"Salah satunya mungkin dari naluri bisnisnya untuk memprediksi atau memperkirakan komunitas yang katakanlah unggul pada saat momen tertentu. Karena ada masanya seluruh petani menanam sayuran yang sama," ujarnya.
Bukan hanya itu, pola tanam dan kultur tanam yang dinilai sulit diadaptasi para petani pada umumnya, selalu saja menanam jenis komoditas berdasarkan kebiasaan, bukan berdasarkan kebutuhan pemetaan pasar.
Untuk itu, disinilah dibutuhkan peran pemerintah untuk melakukan kerja pendampingan guna memastikan kebutuhan pasar secara akurat berdasarkan ukuran waktu.
"Pemerintah seharusnya hadir dan memberikan solusi kepada para petani untuk memberikan bimbingan kepada mereka. Ini harus dilakukan agar kasus serupa tidak terulang kembali di tahun mendatang," ungkapnya.
"Apalagi, persoalan pembabatan tanaman sawi hingga para petani membiarkan hektaran lahan tanaman sawi membusuk di ladang itu, sering kali terjadi hampir setiap tahunnya," tandasnya.

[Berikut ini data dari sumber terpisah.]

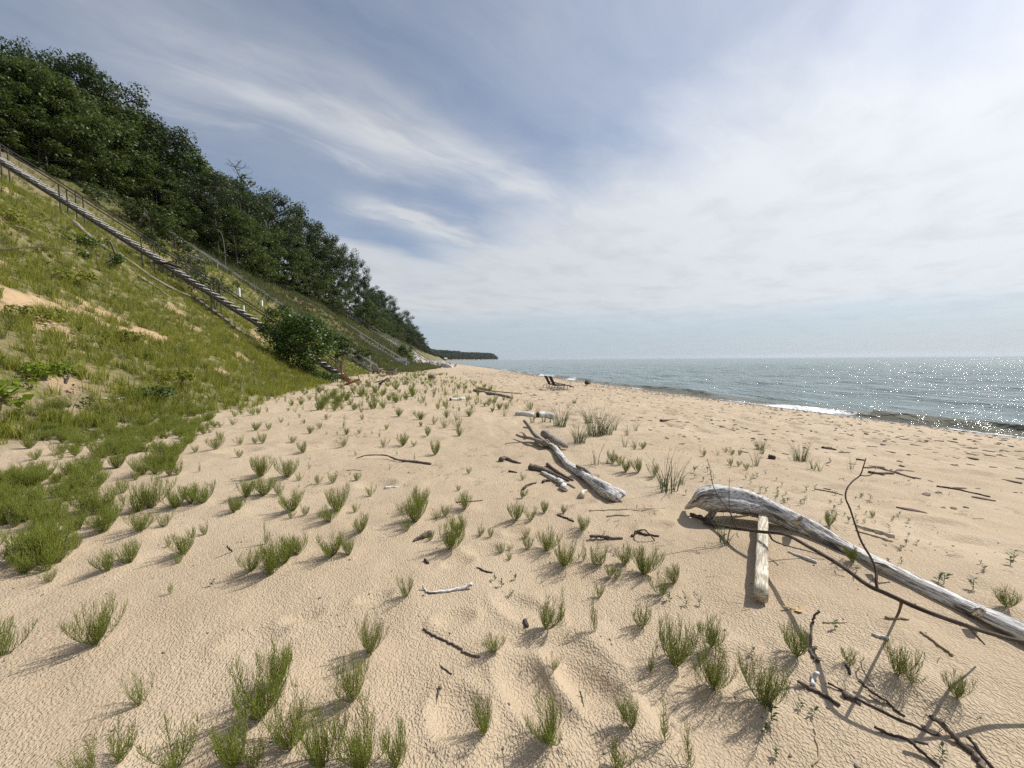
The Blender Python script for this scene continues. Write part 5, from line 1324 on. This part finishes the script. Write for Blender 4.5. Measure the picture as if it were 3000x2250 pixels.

Sementara itu, Petugas Pengendali Organisme Pengganggu Tumbuhan (POPT) Direktorat Perlindungan Hortikultura, Ginting Tri membenarkan terkait persoalan harga sawi caisim telah mengalami penurunan harga.
Bahkan menurutnya, bukan hanya terjadi di wilayah Kabupaten Sukabumi saja, tetapi hampir di semua daerah di Indonesia pun mengalami hal serupa. Ini terjadi karena banyaknya pasokan tanaman sawi caisim yang melimpah karena hampir di semua wilayah melakukan panen raya sawi caisim.
"Memang pada bulan-bulan ini, hampir semua daerah memasuki puncak panen raya tanaman sawi caisim. Sehingga pasokan melimpah hingga berdampak pada harga jual pun menurun," imbuhnya.